Portugal’s government has formally authorised Infraestruturas de Portugal (IP) to relaunch the tender for the Oiã–Soure section of the Porto–Lisbon high-speed rail line, resetting the procurement after the collapse of the first attempt and clearing a key bottleneck in the country’s flagship but long-lagging rail project.
The decision, approved by the Council of Ministers and published on 19 January, gives the Portuguese infrastructure manager the mandate to proceed with a second public–private partnership (PPP2) tender covering the design, construction, financing and long-term maintenance of the 60-kilometre section between Oiã, south of Aveiro, and Soure, in central Portugal.

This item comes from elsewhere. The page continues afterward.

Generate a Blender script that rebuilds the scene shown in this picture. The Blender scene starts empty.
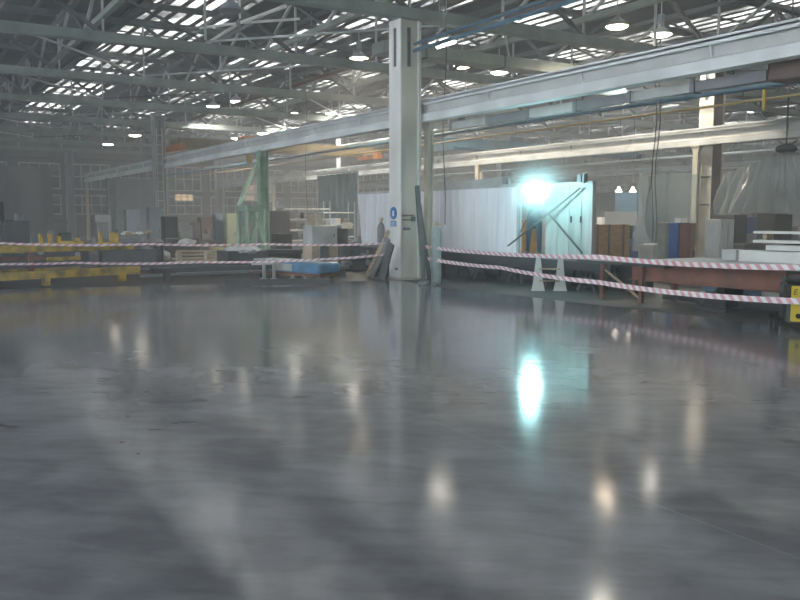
import bpy, bmesh, math, random
from mathutils import Vector, Matrix, Quaternion, noise
random.seed(7)
SC = bpy.context.scene
COL = SC.collection
R = math.radians
PI = math.pi

# ------------------------------------------------------------------ camera
CAMZ = 1.6
YAW, PITCH, FPX = R(148.3), R(5.75), 824.0
Fh = Vector((math.cos(YAW), math.sin(YAW), 0))
Rt = Vector((math.sin(YAW), -math.cos(YAW), 0))
FWD = Vector((Fh.x*math.cos(PITCH), Fh.y*math.cos(PITCH), -math.sin(PITCH)))
UP = Vector((Fh.x*math.sin(PITCH), Fh.y*math.sin(PITCH), math.cos(PITCH)))
cam = bpy.data.cameras.new('camera'); cam.lens = FPX/800*36; cam.sensor_width = 36
cam.clip_end = 500
camo = bpy.data.objects.new('camera', cam); COL.objects.link(camo)
camo.location = (0, 0, CAMZ); camo.rotation_euler = FWD.to_track_quat('-Z', 'Y').to_euler()
SC.camera = camo

def ray(px, py): return (Rt*(px-400) + UP*(300-py) + FWD*FPX)
def hit(px, py, z=None, X=None, Y=None):      # where a sight line meets a level, or an upright plane of the hall
    d = ray(px, py)
    if z is not None: k = (z-CAMZ)/d.z
    elif X is not None: k = X/d.x
    else: k = Y/d.y
    return Vector((0, 0, CAMZ)) + d*k
def at(px, t):                                # floor point t metres ahead of the camera, in the direction of a column of the picture
    d = Fh + Rt*((px-400)/828.0); return Vector((d.x*t, d.y*t, 0))

# ------------------------------------------------------------------ materials
MATS = {}
def nodes(name):
    m = bpy.data.materials.new(name); m.use_nodes = True
    nt = m.node_tree; nt.nodes.clear()
    out = nt.nodes.new('ShaderNodeOutputMaterial')
    return m, nt, out
def mat(name, col, rough=.6, metal=0.0, var=.18, scale=3.0, bump=0.0, stretch=(1, 1, 1), dirt=None, spec=.5):
    if name in MATS: return MATS[name]
    m, nt, out = nodes(name); N, L = nt.nodes.new, nt.links.new
    b = N('ShaderNodeBsdfPrincipled'); L(b.outputs[0], out.inputs[0])
    b.inputs['Metallic'].default_value = metal
    b.inputs['Specular IOR Level'].default_value = spec
    tc = N('ShaderNodeTexCoord'); mp = N('ShaderNodeMapping'); mp.inputs['Scale'].default_value = stretch
    L(tc.outputs['Object'], mp.inputs[0])
    n = N('ShaderNodeTexNoise'); n.inputs['Scale'].default_value = scale; n.inputs['Detail'].default_value = 6
    L(mp.outputs[0], n.inputs[0])
    cr = N('ShaderNodeValToRGB')
    d = dirt or [c*(1-var*1.6) for c in col]
    cr.color_ramp.elements[0].position = .3; cr.color_ramp.elements[0].color = (*d, 1)
    cr.color_ramp.elements[1].position = .62; cr.color_ramp.elements[1].color = (*[min(1, c*(1+var*.3)) for c in col], 1)
    L(n.outputs[0], cr.inputs[0]); L(cr.outputs[0], b.inputs['Base Color'])
    mr = N('ShaderNodeMapRange'); mr.inputs[3].default_value = max(.04, rough-.12); mr.inputs[4].default_value = min(1, rough+.12)
    L(n.outputs[0], mr.inputs[0]); L(mr.outputs[0], b.inputs['Roughness'])
    if bump:
        bp = N('ShaderNodeBump'); bp.inputs['Strength'].default_value = bump; bp.inputs['Distance'].default_value = .02
        L(n.outputs[0], bp.inputs['Height']); L(bp.outputs[0], b.inputs['Normal'])
    MATS[name] = m; return m
def emit(name, col, s):
    if name in MATS: return MATS[name]
    m, nt, out = nodes(name)
    e = nt.nodes.new('ShaderNodeEmission'); e.inputs[0].default_value = (*col, 1); e.inputs[1].default_value = s
    nt.links.new(e.outputs[0], out.inputs[0]); MATS[name] = m; return m

def math_node(nt, op, a, b=None, c=None):
    n = nt.nodes.new('ShaderNodeMath'); n.operation = op
    for i, v in enumerate((a, b, c)):
        if v is None: continue
        if isinstance(v, (int, float)): n.inputs[i].default_value = v
        else: nt.links.new(v, n.inputs[i])
    return n.outputs[0]

def polished_floor():
    m, nt, out = nodes('polished_concrete'); N, L = nt.nodes.new, nt.links.new
    b = N('ShaderNodeBsdfPrincipled'); L(b.outputs[0], out.inputs[0])
    tc = N('ShaderNodeTexCoord'); sp = N('ShaderNodeSeparateXYZ'); L(tc.outputs['Object'], sp.inputs[0])
    n1 = N('ShaderNodeTexNoise'); n1.inputs['Scale'].default_value = .45; n1.inputs['Detail'].default_value = 4; n1.inputs['Roughness'].default_value = .5; n1.inputs['Distortion'].default_value = .25
    mp = N('ShaderNodeMapping'); mp.inputs['Scale'].default_value = (1, 1.6, 1); mp.inputs['Rotation'].default_value = (0, 0, .9)
    L(tc.outputs['Object'], mp.inputs[0]); L(mp.outputs[0], n1.inputs[0])
    n2 = N('ShaderNodeTexNoise'); n2.inputs['Scale'].default_value = 1.9; n2.inputs['Detail'].default_value = 4; n2.inputs['Distortion'].default_value = .3
    L(tc.outputs['Object'], n2.inputs[0])
    m0 = N('ShaderNodeMapping'); m0.inputs['Rotation'].default_value = (0, 0, -R(50)); m3 = N('ShaderNodeMapping'); m3.inputs['Scale'].default_value = (.8, 2.4, 1)
    n3 = N('ShaderNodeTexNoise'); n3.inputs['Scale'].default_value = 2.4; n3.inputs['Detail'].default_value = 6; n3.inputs['Roughness'].default_value = .6; n3.inputs['Distortion'].default_value = .5
    L(tc.outputs['Object'], m0.inputs[0]); L(m0.outputs[0], m3.inputs[0]); L(m3.outputs[0], n3.inputs[0])
    mx = math_node(nt, 'ADD', math_node(nt, 'ADD', math_node(nt, 'MULTIPLY', n1.outputs[0], .45), math_node(nt, 'MULTIPLY', n2.outputs[0], .29)), math_node(nt, 'MULTIPLY', n3.outputs[0], .26))
    cr = N('ShaderNodeValToRGB'); e = cr.color_ramp.elements
    e[0].position = .38; e[0].color = (.112, .115, .128, 1)
    e[1].position = .60; e[1].color = (.260, .265, .290, 1)
    e.new(.48).color = (.172, .176, .194, 1)
    L(mx, cr.inputs[0])
    # sawn joints: along X every 6 m, along Y every 6 m
    def line(coord, pos, w):
        a = math_node(nt, 'ABSOLUTE', math_node(nt, 'SUBTRACT', coord, pos)); return math_node(nt, 'LESS_THAN', a, w)
    def rep(coord, off, per, w):
        a = math_node(nt, 'PINGPONG', math_node(nt, 'SUBTRACT', coord, off), per/2); return math_node(nt, 'LESS_THAN', a, w)
    j = math_node(nt, 'MAXIMUM', rep(sp.outputs[1], 3.55, 8.0, .006), rep(sp.outputs[0], -7.3, 9.0, .005))
    mc = N('ShaderNodeMix'); mc.data_type = 'RGBA'; L(math_node(nt, 'MULTIPLY', j, .4), mc.inputs[0]); L(cr.outputs[0], mc.inputs[6]); mc.inputs[7].default_value = (.30, .30, .30, 1)
    L(mc.outputs[2], b.inputs['Base Color'])
    mr = N('ShaderNodeMapRange'); mr.inputs[1].default_value = .3; mr.inputs[2].default_value = .7; mr.inputs[3].default_value = .10; mr.inputs[4].default_value = .14
    L(mx, mr.inputs[0]); L(mr.outputs[0], b.inputs['Roughness'])
    b.inputs['Specular IOR Level'].default_value = .85
    return m

def tape_mat(name, ax):
    m, nt, out = nodes(name); N, L = nt.nodes.new, nt.links.new
    b = N('ShaderNodeBsdfPrincipled'); L(b.outputs[0], out.inputs[0]); b.inputs['Roughness'].default_value = .35
    uv = N('ShaderNodeTexCoord'); sp = N('ShaderNodeSeparateXYZ'); L(uv.outputs['UV'], sp.inputs[0])
    s = math_node(nt, 'ADD', math_node(nt, 'MULTIPLY', sp.outputs[0], 5.6), math_node(nt, 'MULTIPLY', sp.outputs[1], .5))
    f = math_node(nt, 'GREATER_THAN', math_node(nt, 'FRACT', s), .52)
    mc = N('ShaderNodeMix'); mc.data_type = 'RGBA'; L(f, mc.inputs[0])
    mc.inputs[6].default_value = (.92, .88, .90, 1); mc.inputs[7].default_value = (.74, .38, .43, 1)
    L(mc.outputs[2], b.inputs['Base Color']); return m

def sheet_mat():
    m, nt, out = nodes('polythene'); N, L = nt.nodes.new, nt.links.new
    tr = N('ShaderNodeBsdfTransparent'); tr.inputs[0].default_value = (.80, .86, .88, 1)
    df = N('ShaderNodeBsdfDiffuse'); df.inputs[0].default_value = (.38, .42, .40, 1)
    tl = N('ShaderNodeBsdfTranslucent'); tl.inputs[0].default_value = (.42, .48, .48, 1)
    gl = N('ShaderNodeBsdfGlossy'); gl.inputs[1].default_value = .38
    a1 = N('ShaderNodeMixShader'); a1.inputs[0].default_value = .5; L(df.outputs[0], a1.inputs[1]); L(tl.outputs[0], a1.inputs[2])
    a2 = N('ShaderNodeMixShader'); a2.inputs[0].default_value = .14; L(a1.outputs[0], a2.inputs[1]); L(gl.outputs[0], a2.inputs[2])
    a3 = N('ShaderNodeMixShader'); a3.inputs[0].default_value = .42; L(tr.outputs[0], a3.inputs[1]); L(a2.outputs[0], a3.inputs[2])
    L(a3.outputs[0], out.inputs[0]); return m
def skyglass():
    m, nt, out = nodes('wired_glass'); N, L = nt.nodes.new, nt.links.new
    tr = N('ShaderNodeBsdfTransparent')
    tc = N('ShaderNodeTexCoord'); n = N('ShaderNodeTexNoise'); n.inputs['Scale'].default_value = .6; n.inputs['Detail'].default_value = 5; L(tc.outputs['Object'], n.inputs[0])
    cr = N('ShaderNodeValToRGB'); cr.color_ramp.elements[0].position = .38; cr.color_ramp.elements[0].color = (.22, .22, .21, 1); cr.color_ramp.elements[1].position = .6; cr.color_ramp.elements[1].color = (.60, .60, .57, 1)
    L(n.outputs[0], cr.inputs[0]); L(cr.outputs[0], tr.inputs[0])
    gl = N('ShaderNodeBsdfGlossy'); gl.inputs[1].default_value = .3
    a = N('ShaderNodeMixShader'); a.inputs[0].default_value = .06; L(tr.outputs[0], a.inputs[1]); L(gl.outputs[0], a.inputs[2]); L(a.outputs[0], out.inputs[0]); return m
def clear():
    m, nt, out = nodes('clear_glass'); tr = nt.nodes.new('ShaderNodeBsdfTransparent'); tr.inputs[0].default_value = (.9, .94, .95, 1)
    gl = nt.nodes.new('ShaderNodeBsdfGlossy'); a = nt.nodes.new('ShaderNodeMixShader'); a.inputs[0].default_value = .06
    nt.links.new(tr.outputs[0], a.inputs[1]); nt.links.new(gl.outputs[0], a.inputs[2]); nt.links.new(a.outputs[0], out.inputs[0]); return m
def volume(name, col, dens, aniso=.3, falloff=None):
    m, nt, out = nodes(name); N, L = nt.nodes.new, nt.links.new
    v = N('ShaderNodeVolumeScatter'); v.inputs['Color'].default_value = (*col, 1); v.inputs['Density'].default_value = dens; v.inputs['Anisotropy'].default_value = aniso
    if falloff:
        tc = N('ShaderNodeTexCoord'); vl = N('ShaderNodeVectorMath'); vl.operation = 'LENGTH'; L(tc.outputs['Object'], vl.inputs[0])
        k = math_node(nt, 'MAXIMUM', math_node(nt, 'SUBTRACT', 1.0, math_node(nt, 'DIVIDE', vl.outputs['Value'], falloff)), 0.0)
        L(math_node(nt, 'MULTIPLY', math_node(nt, 'POWER', k, 2.0), dens), v.inputs['Density'])
    L(v.outputs[0], out.inputs['Volume']); return m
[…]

Key to getting the entire high-speed route up and running, the Oiã–Soure segment is one of the remaining missing links between Porto and Lisbon, following the award last year of the Porto–Oiã section under a separate PPP. Together with the future Soure–Carregado stretch, it is central to Portugal’s ambition to cut end-to-end journey times between the country’s two largest cities to around one hour and 20 minutes.
This week’s retendering follows the annulment of the original proposal for the section in 2024, after there was only one bidder, and that bid was ultimately disqualified. That forced the government to formally revoke its earlier authorisation and restart the process. Thus ministers are now framing the relaunch as a necessary step to keep the overall Porto–Lisbon programme on track, rather than a rethink of scope or ambition.
Key facts and figures: Oiã–Soure (PPP2)
- Concession model: Public–private partnership (design, build, finance, maintain)
- Maximum authorised cost (NPV): €1.6 billion (December 2023 prices)
- Additional authorised spending: €600 million for projects, expropriations, site preparation and supervision
- Estimated total contract value: €4.77 billion at current prices, spread over 30 years (2026–2056)
- Payments begin: July 2026
- EU funding secured:
- €365.8 million from Connecting Europe Facility (CEF 2)
- €234 million planned from other EU funding sources
- Infrastructure scope:
- Around 60 km of high-speed line
- One tunnel
- 25 bridges and viaducts
- 18 connections to the conventional network
- Nine interventions on the Northern Line
- Signalling and systems package: €360 million, including €268.5 million for design and installation and €91.5 million for long-term maintenance.
Keeping Porto–Lisbon on track
Indeed, the reset comes after a stop–start period for Portugal’s high-speed programme, marked by such failed tenders, route optimisations and mounting delivery complexity. While political backing for the Porto–Lisbon line has strengthened in recent years, execution has proved harder, with procurement setbacks, technical interfaces between phases and environmental constraints slowing momentum. With construction on the northern section now under way, the Oiã–Soure relaunch is seen in Lisbon as a test of whether the project can move from repeated reauthorisation to sustained delivery — and maintain credibility with contractors, investors and EU institutions.
Alongside the core civil works concession on the section, the government has also approved a separate spending envelope for signalling, telecommunications and safety systems linked to the high-speed line. That package covers the installation of S&T systems on the Porto–Oiã high-speed section, partial renewal of systems on the conventional Northern Line, complementary safety systems, and full lifecycle maintenance of the equipment.
Infrastructure Minister Miguel Pinto Luz has insisted that the relaunch will not increase the headline cost of the Oiã–Soure section. According to the government, the route has been optimised, including a reduction of around 11 kilometres compared with earlier plans, alongside technical adjustments intended to improve coordination between different phases of the high-speed corridor.